Desde una perspectiva política desapasionada, puestos a influir en el futuro que nos aguarda a los españoles a la vuelta de la esquina, podría afirmarse que las gentes de buena fe están desorientadas. Téngase en cuenta que, para la inmensa mayoría, su única forma de influir es con su voto.
Si nos paramos a observar todo lo que ocurre, si lo analizamos fríamente, si queremos sacar consecuencias, muchos terminarán por concluir: "Conmigo que no cuenten: esta vez, no voto"

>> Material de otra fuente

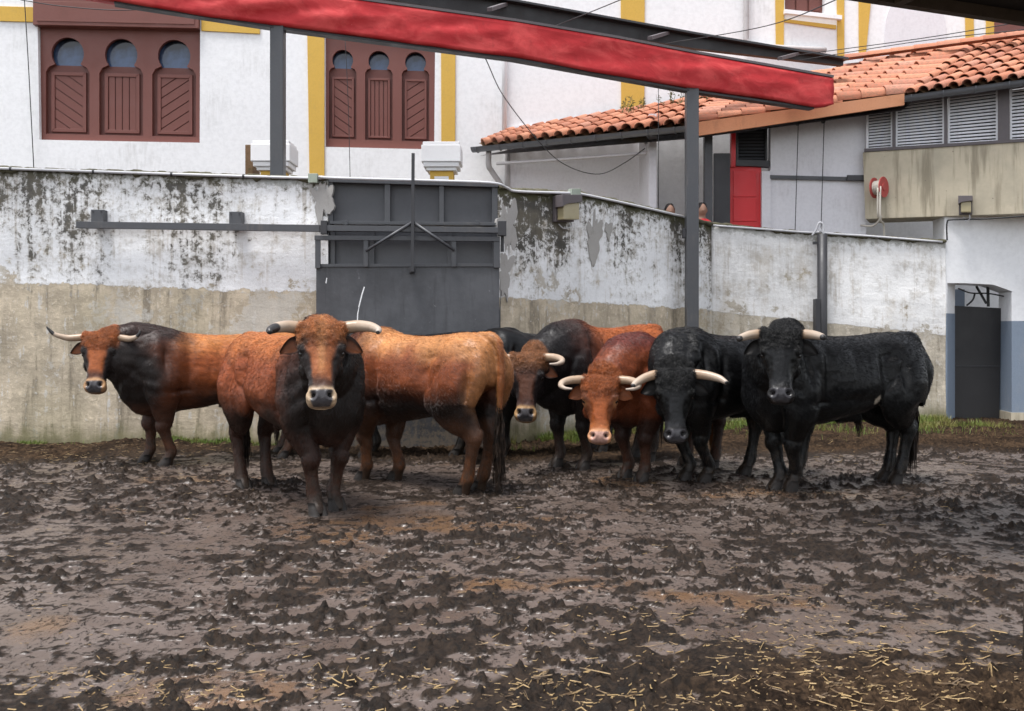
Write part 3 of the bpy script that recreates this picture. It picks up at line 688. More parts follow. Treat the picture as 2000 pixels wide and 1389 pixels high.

Las buenas personas -me refiero a las que ganan el pan con su diario sudor- no acaban de entender, ni de digerir, cómo justificar su voto dándoselo a unas listas donde se cuela la mangancia en proporciones exageradas. Porque en España, los electores no eligen a la persona, sino a una extraña relación de amiguetes de cuya historia no tiene la menor idea. ¡ Así nos va!
La que entendemos por derecha moderada, se levanta cada mañana rascándose tras la oreja, al mismo tiempo que se pregunta: ¿cómo se llama el buen ladrón de hoy? La izquierda tradicional está a la greña; se quieren mucho los unos a los otros pero no se hablan ni cuando dan tierra a sus muertos. La nueva derecha no se cansa de repetir que ellos son los buenos, pero no abren brecha; por algo será. Y la nueva izquierda se entrega a la escenificación del sainete cuando estamos ante un drama.
Y los españoles más tiranizados, a fuerza de mal vivir porque no tienen trabajo o no se lo remuneran dignamente, se apoyan como última esperanza en el que mejor miente. No es de extrañar que dadas estas circunstancias las minorías secesionistas aumenten su clientela.
Esa es mi impresión.
¡Propia de un optimista desengañado!